## [Set problem]
Filter the data below for the string "from" and copy each matching line.
:: Records provided ::
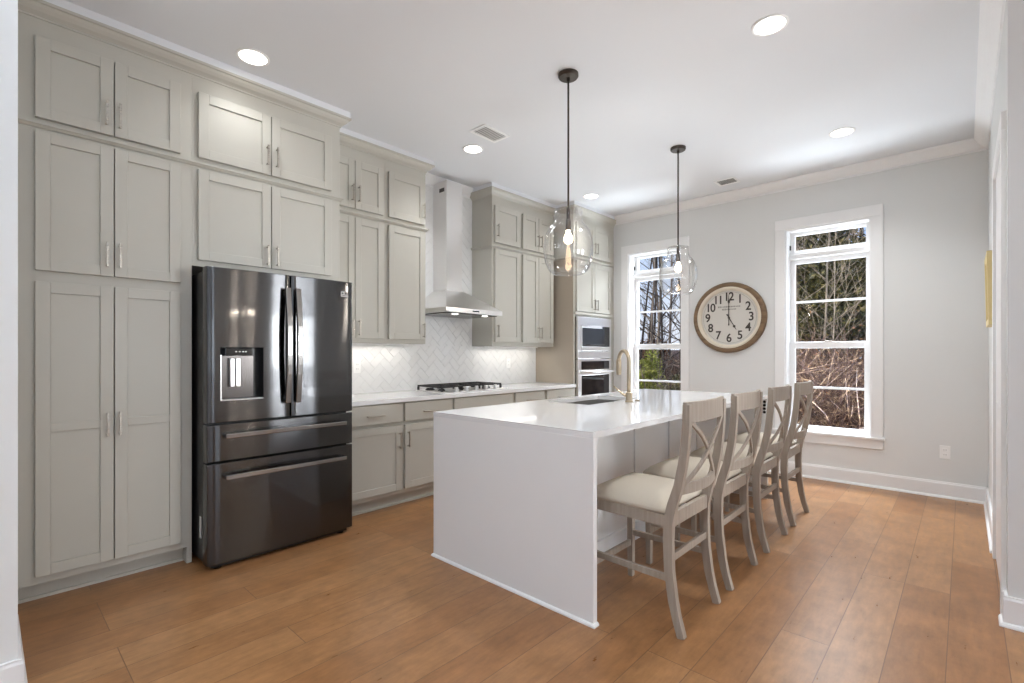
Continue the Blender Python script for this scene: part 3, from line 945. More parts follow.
:::
:: Records provided ::
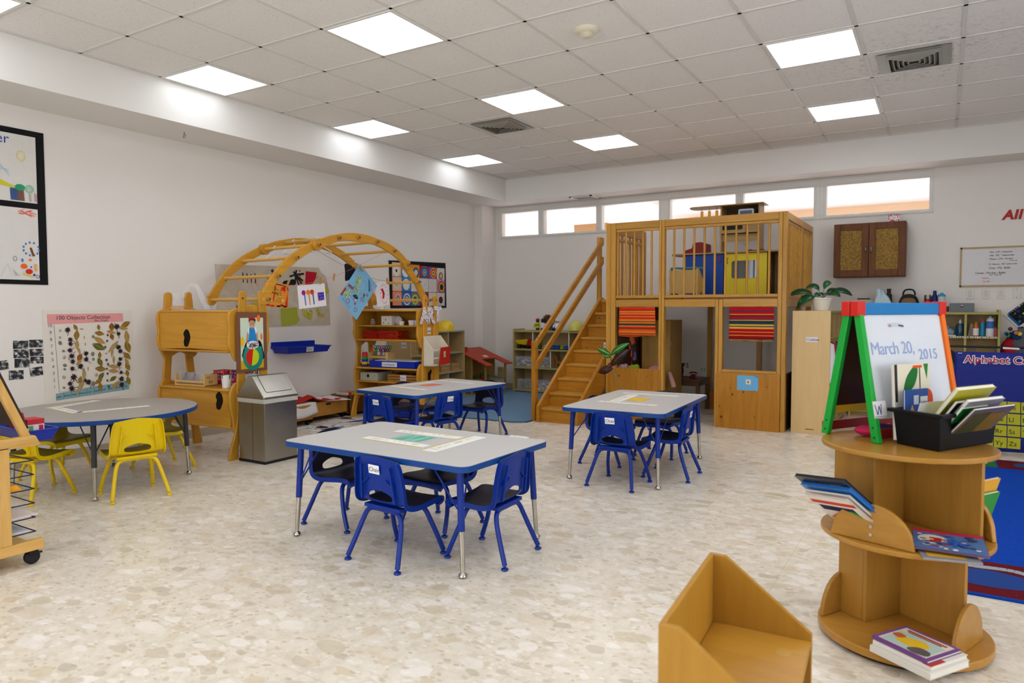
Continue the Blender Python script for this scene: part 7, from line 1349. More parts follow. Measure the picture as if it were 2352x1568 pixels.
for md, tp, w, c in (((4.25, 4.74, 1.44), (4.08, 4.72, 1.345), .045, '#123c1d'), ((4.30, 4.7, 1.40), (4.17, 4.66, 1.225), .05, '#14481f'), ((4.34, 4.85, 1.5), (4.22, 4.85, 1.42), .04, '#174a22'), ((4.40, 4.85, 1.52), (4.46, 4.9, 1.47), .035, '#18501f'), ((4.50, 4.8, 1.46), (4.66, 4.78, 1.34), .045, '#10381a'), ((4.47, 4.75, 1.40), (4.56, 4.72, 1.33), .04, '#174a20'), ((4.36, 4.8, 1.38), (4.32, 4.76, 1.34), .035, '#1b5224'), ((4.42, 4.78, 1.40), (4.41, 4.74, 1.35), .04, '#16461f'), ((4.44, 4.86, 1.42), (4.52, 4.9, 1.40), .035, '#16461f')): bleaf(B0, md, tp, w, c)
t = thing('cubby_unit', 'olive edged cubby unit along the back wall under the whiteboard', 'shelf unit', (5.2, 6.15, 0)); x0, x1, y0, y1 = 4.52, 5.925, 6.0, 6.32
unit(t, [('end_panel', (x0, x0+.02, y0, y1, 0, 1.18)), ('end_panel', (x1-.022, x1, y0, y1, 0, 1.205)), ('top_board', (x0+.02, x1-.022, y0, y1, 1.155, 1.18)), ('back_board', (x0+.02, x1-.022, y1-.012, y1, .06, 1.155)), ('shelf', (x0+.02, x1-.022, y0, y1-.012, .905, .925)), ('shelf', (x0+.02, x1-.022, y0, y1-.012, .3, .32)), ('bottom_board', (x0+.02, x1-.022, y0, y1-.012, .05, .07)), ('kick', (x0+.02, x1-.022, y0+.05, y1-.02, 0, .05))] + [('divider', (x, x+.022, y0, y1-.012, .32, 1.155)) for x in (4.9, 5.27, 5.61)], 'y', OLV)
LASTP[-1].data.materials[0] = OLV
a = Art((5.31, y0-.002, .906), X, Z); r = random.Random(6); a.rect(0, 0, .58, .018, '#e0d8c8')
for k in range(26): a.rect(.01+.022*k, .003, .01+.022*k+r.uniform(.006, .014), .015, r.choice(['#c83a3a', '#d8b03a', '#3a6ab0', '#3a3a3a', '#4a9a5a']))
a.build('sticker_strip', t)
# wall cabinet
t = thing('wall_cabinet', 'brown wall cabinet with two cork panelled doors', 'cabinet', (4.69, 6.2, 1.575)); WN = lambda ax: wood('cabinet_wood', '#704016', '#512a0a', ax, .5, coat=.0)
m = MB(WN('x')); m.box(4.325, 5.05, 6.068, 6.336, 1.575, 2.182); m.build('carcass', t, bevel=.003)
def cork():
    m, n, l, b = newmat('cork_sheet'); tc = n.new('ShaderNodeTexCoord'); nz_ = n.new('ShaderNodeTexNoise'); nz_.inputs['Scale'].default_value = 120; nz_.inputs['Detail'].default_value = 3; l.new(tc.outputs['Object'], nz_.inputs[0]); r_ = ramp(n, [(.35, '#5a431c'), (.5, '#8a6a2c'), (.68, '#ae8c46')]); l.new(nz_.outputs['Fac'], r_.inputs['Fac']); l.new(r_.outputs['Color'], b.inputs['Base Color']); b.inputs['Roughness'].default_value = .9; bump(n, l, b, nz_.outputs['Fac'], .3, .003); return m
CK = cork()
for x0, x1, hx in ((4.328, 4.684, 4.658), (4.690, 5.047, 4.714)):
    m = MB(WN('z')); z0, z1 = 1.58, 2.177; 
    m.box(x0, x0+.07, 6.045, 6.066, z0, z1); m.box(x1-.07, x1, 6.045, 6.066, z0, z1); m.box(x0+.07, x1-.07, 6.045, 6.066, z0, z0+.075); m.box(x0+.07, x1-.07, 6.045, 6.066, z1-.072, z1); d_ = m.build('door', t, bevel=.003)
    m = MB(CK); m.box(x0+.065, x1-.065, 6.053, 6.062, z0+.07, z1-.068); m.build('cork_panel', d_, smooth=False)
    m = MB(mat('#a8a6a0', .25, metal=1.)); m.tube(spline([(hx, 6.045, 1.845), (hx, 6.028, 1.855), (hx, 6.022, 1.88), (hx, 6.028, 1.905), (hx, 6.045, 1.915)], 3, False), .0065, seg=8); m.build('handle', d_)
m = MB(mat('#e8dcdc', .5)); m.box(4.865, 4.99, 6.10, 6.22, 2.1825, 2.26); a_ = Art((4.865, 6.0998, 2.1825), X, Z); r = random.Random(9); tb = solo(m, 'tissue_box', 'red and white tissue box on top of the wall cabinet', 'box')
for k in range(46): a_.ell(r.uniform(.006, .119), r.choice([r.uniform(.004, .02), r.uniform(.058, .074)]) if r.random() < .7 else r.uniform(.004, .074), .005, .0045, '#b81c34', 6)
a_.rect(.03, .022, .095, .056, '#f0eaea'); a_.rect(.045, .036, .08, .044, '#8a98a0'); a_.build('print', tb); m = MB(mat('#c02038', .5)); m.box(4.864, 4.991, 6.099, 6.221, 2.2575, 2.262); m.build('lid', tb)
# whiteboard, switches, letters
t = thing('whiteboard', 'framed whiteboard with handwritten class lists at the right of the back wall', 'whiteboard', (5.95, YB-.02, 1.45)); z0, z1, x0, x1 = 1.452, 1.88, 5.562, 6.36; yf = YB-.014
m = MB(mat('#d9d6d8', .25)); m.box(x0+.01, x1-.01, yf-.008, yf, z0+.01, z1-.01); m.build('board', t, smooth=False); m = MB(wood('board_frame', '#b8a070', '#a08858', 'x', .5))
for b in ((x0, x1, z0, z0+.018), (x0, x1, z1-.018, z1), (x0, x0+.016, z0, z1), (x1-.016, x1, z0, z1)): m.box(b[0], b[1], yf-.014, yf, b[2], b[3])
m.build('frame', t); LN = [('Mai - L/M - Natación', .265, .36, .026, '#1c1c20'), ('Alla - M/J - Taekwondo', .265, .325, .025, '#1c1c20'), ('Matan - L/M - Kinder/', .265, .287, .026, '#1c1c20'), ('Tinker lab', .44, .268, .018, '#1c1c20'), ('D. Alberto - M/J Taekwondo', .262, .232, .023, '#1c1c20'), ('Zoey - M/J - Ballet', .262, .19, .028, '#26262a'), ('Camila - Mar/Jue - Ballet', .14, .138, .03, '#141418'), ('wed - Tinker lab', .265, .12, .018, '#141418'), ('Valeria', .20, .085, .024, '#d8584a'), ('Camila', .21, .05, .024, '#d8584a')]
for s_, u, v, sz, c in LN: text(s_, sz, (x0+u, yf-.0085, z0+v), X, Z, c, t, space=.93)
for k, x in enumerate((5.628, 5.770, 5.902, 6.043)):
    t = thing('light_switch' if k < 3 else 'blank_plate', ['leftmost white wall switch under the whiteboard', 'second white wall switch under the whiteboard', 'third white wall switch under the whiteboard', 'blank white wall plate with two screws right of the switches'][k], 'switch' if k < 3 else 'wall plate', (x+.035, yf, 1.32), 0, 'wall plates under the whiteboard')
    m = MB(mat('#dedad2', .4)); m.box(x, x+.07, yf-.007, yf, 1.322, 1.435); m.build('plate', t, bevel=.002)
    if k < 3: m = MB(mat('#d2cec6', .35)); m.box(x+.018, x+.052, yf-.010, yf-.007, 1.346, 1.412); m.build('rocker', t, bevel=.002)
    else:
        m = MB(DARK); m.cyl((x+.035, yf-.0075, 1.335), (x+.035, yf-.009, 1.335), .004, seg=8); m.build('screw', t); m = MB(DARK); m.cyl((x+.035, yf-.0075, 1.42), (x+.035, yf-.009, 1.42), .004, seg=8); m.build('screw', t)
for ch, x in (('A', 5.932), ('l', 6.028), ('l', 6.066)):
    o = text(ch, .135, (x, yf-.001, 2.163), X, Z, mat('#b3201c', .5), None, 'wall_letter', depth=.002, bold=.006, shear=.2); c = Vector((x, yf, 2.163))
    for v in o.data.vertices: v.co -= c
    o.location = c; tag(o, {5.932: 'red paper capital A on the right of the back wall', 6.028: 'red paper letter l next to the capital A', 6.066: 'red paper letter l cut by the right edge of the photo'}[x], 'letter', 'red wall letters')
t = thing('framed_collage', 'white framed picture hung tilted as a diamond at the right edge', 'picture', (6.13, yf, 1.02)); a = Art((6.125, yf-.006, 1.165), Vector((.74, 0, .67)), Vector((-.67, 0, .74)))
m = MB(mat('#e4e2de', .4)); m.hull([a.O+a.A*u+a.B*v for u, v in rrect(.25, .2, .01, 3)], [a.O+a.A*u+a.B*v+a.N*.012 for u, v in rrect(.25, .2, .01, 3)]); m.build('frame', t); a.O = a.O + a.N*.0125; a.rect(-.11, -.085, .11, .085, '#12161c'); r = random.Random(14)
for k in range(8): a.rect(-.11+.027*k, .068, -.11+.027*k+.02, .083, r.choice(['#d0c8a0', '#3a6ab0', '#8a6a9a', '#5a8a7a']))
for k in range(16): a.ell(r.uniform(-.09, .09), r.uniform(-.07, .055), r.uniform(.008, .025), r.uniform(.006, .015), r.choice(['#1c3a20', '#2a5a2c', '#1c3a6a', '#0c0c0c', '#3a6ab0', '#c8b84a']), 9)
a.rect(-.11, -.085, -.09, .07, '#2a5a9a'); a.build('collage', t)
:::
## [Full solution]
Continue the Blender Python script for this scene: part 3, from line 945. More parts follow.
Continue the Blender Python script for this scene: part 7, from line 1349. More parts follow. Measure the picture as if it were 2352x1568 pixels.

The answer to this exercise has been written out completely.